▶ [DIRECTIONS]:
Repeat all the material exactly; pictures stay out of your copy.
● ● ●
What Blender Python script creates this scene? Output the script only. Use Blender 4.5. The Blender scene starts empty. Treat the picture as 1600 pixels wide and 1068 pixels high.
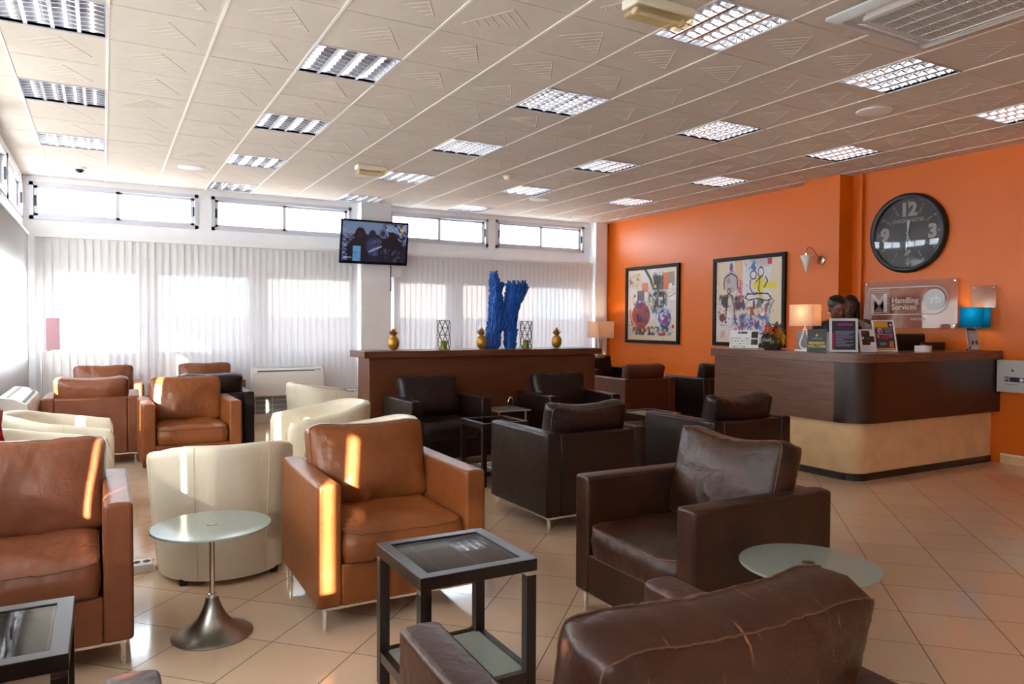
import bpy, bmesh, math, random
import numpy as np
from mathutils import Vector, Matrix, noise
S = bpy.context.scene
C = S.collection
PI = math.pi

# ------------------------------------------------------------------ camera, sky, sun, exposure
def basis(yaw, pitch, roll):
    f = Vector((math.sin(yaw)*math.cos(pitch), math.cos(yaw)*math.cos(pitch), math.sin(pitch)))
    r = Vector((math.cos(yaw), -math.sin(yaw), 0)); u = r.cross(f)
    return r*math.cos(roll)+u*math.sin(roll), u*math.cos(roll)-r*math.sin(roll), f
HC = 1.41
cam_data = bpy.data.cameras.new('camera'); cam = bpy.data.objects.new('camera', cam_data); C.objects.link(cam)
r_, u_, f_ = basis(0.509517, -0.0248244, 0.0046410)
m = Matrix((r_, u_, -f_)).transposed().to_4x4(); m.translation = (0, 0, HC); cam.matrix_world = m
cam_data.sensor_width = 36; cam_data.lens = 1142.76*36/1600; cam_data.clip_start = .05; cam_data.clip_end = 200
S.camera = cam

W = bpy.data.worlds.new('sky'); S.world = W; W.use_nodes = True
bg = W.node_tree.nodes['Background']; bg.inputs[0].default_value = (.78, .88, 1.0, 1); bg.inputs[1].default_value = 13
sun_d = bpy.data.lights.new('sun', 'SUN'); sun = bpy.data.objects.new('sun', sun_d); C.objects.link(sun)
SUN = Vector((.39, .73, -.23)).normalized()
sun.rotation_euler = SUN.to_track_quat('-Z', 'Y').to_euler(); sun.location = (-10, -10, 8)
sun_d.energy = 58; sun_d.angle = math.radians(.6); sun_d.color = (1, .92, .80)

S.view_settings.view_transform = 'Standard'; S.view_settings.look = 'None'
S.view_settings.exposure = 0.68; S.view_settings.gamma = 1; S.view_settings.use_curve_mapping = False
S.cycles.max_bounces = 10; S.cycles.diffuse_bounces = 6; S.cycles.glossy_bounces = 4
S.cycles.transmission_bounces = 6; S.cycles.transparent_max_bounces = 24
S.cycles.caustics_reflective = False; S.cycles.caustics_refractive = False
S.cycles.sample_clamp_indirect = 8; S.cycles.use_denoising = True

# ------------------------------------------------------------------ materials
def lin(c):
    if max(c) > 1: c = [v/255 for v in c]
    return tuple((v/12.92 if v <= .04045 else ((v+.055)/1.055)**2.4) for v in c[:3])+(1,)
def mat(name, c, rough=.5, metal=0, spec=.5, var=0, vscale=4, bump=0, bscale=60, emit=None, es=0, coat=0, trans=0, stretch=None):
    M = bpy.data.materials.new(name); M.use_nodes = True; N = M.node_tree.nodes; L = M.node_tree.links
    p = N['Principled BSDF']; col = lin(c)
    p.inputs['Base Color'].default_value = col; p.inputs['Roughness'].default_value = rough
    p.inputs['Metallic'].default_value = metal; p.inputs['Specular IOR Level'].default_value = spec
    p.inputs['Coat Weight'].default_value = coat; p.inputs['Coat Roughness'].default_value = .08
    p.inputs['Transmission Weight'].default_value = trans
    if emit: p.inputs['Emission Color'].default_value = lin(emit); p.inputs['Emission Strength'].default_value = es
    tc = N.new('ShaderNodeTexCoord'); mp = N.new('ShaderNodeMapping'); L.new(tc.outputs['Object'], mp.inputs[0])
    if stretch: mp.inputs['Scale'].default_value = stretch
    if var:
        n = N.new('ShaderNodeTexNoise'); n.inputs['Scale'].default_value = vscale; n.inputs['Detail'].default_value = 6
        L.new(mp.outputs[0], n.inputs[0]); r = N.new('ShaderNodeValToRGB')
        r.color_ramp.elements[0].position = .3; r.color_ramp.elements[1].position = .72
        r.color_ramp.elements[0].color = tuple(v*(1-var) for v in col[:3])+(1,)
        r.color_ramp.elements[1].color = tuple(min(1, v*(1+var)) for v in col[:3])+(1,)
        L.new(n.outputs[0], r.inputs[0]); L.new(r.outputs[0], p.inputs['Base Color'])
    if bump:
        n = N.new('ShaderNodeTexNoise'); n.inputs['Scale'].default_value = bscale; n.inputs['Detail'].default_value = 4
        L.new(mp.outputs[0], n.inputs[0]); b = N.new('ShaderNodeBump'); b.inputs['Strength'].default_value = bump
        b.inputs['Distance'].default_value = .01; L.new(n.outputs[0], b.inputs['Height']); L.new(b.outputs[0], p.inputs['Normal'])
    return M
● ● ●
▶ [ANSWER TO THE EXERCISE]:
What Blender Python script creates this scene? Output the script only. Use Blender 4.5. The Blender scene starts empty. Treat the picture as 1600 pixels wide and 1068 pixels high.
import bpy, bmesh, math, random
import numpy as np
from mathutils import Vector, Matrix, noise
S = bpy.context.scene
C = S.collection
PI = math.pi

# ------------------------------------------------------------------ camera, sky, sun, exposure
def basis(yaw, pitch, roll):
    f = Vector((math.sin(yaw)*math.cos(pitch), math.cos(yaw)*math.cos(pitch), math.sin(pitch)))
    r = Vector((math.cos(yaw), -math.sin(yaw), 0)); u = r.cross(f)
    return r*math.cos(roll)+u*math.sin(roll), u*math.cos(roll)-r*math.sin(roll), f
HC = 1.41
cam_data = bpy.data.cameras.new('camera'); cam = bpy.data.objects.new('camera', cam_data); C.objects.link(cam)
r_, u_, f_ = basis(0.509517, -0.0248244, 0.0046410)
m = Matrix((r_, u_, -f_)).transposed().to_4x4(); m.translation = (0, 0, HC); cam.matrix_world = m
cam_data.sensor_width = 36; cam_data.lens = 1142.76*36/1600; cam_data.clip_start = .05; cam_data.clip_end = 200
S.camera = cam

W = bpy.data.worlds.new('sky'); S.world = W; W.use_nodes = True
bg = W.node_tree.nodes['Background']; bg.inputs[0].default_value = (.78, .88, 1.0, 1); bg.inputs[1].default_value = 13
sun_d = bpy.data.lights.new('sun', 'SUN'); sun = bpy.data.objects.new('sun', sun_d); C.objects.link(sun)
SUN = Vector((.39, .73, -.23)).normalized()
sun.rotation_euler = SUN.to_track_quat('-Z', 'Y').to_euler(); sun.location = (-10, -10, 8)
sun_d.energy = 58; sun_d.angle = math.radians(.6); sun_d.color = (1, .92, .80)

S.view_settings.view_transform = 'Standard'; S.view_settings.look = 'None'
S.view_settings.exposure = 0.68; S.view_settings.gamma = 1; S.view_settings.use_curve_mapping = False
S.cycles.max_bounces = 10; S.cycles.diffuse_bounces = 6; S.cycles.glossy_bounces = 4
S.cycles.transmission_bounces = 6; S.cycles.transparent_max_bounces = 24
S.cycles.caustics_reflective = False; S.cycles.caustics_refractive = False
S.cycles.sample_clamp_indirect = 8; S.cycles.use_denoising = True

# ------------------------------------------------------------------ materials
def lin(c):
    if max(c) > 1: c = [v/255 for v in c]
    return tuple((v/12.92 if v <= .04045 else ((v+.055)/1.055)**2.4) for v in c[:3])+(1,)
def mat(name, c, rough=.5, metal=0, spec=.5, var=0, vscale=4, bump=0, bscale=60, emit=None, es=0, coat=0, trans=0, stretch=None):
    M = bpy.data.materials.new(name); M.use_nodes = True; N = M.node_tree.nodes; L = M.node_tree.links
    p = N['Principled BSDF']; col = lin(c)
    p.inputs['Base Color'].default_value = col; p.inputs['Roughness'].default_value = rough
    p.inputs['Metallic'].default_value = metal; p.inputs['Specular IOR Level'].default_value = spec
    p.inputs['Coat Weight'].default_value = coat; p.inputs['Coat Roughness'].default_value = .08
    p.inputs['Transmission Weight'].default_value = trans
    if emit: p.inputs['Emission Color'].default_value = lin(emit); p.inputs['Emission Strength'].default_value = es
    tc = N.new('ShaderNodeTexCoord'); mp = N.new('ShaderNodeMapping'); L.new(tc.outputs['Object'], mp.inputs[0])
    if stretch: mp.inputs['Scale'].default_value = stretch
    if var:
        n = N.new('ShaderNodeTexNoise'); n.inputs['Scale'].default_value = vscale; n.inputs['Detail'].default_value = 6
        L.new(mp.outputs[0], n.inputs[0]); r = N.new('ShaderNodeValToRGB')
        r.color_ramp.elements[0].position = .3; r.color_ramp.elements[1].position = .72
        r.color_ramp.elements[0].color = tuple(v*(1-var) for v in col[:3])+(1,)
        r.color_ramp.elements[1].color = tuple(min(1, v*(1+var)) for v in col[:3])+(1,)
        L.new(n.outputs[0], r.inputs[0]); L.new(r.outputs[0], p.inputs['Base Color'])
    if bump:
        n = N.new('ShaderNodeTexNoise'); n.inputs['Scale'].default_value = bscale; n.inputs['Detail'].default_value = 4
        L.new(mp.outputs[0], n.inputs[0]); b = N.new('ShaderNodeBump'); b.inputs['Strength'].default_value = bump
        b.inputs['Distance'].default_value = .01; L.new(n.outputs[0], b.inputs['Height']); L.new(b.outputs[0], p.inputs['Normal'])
    return M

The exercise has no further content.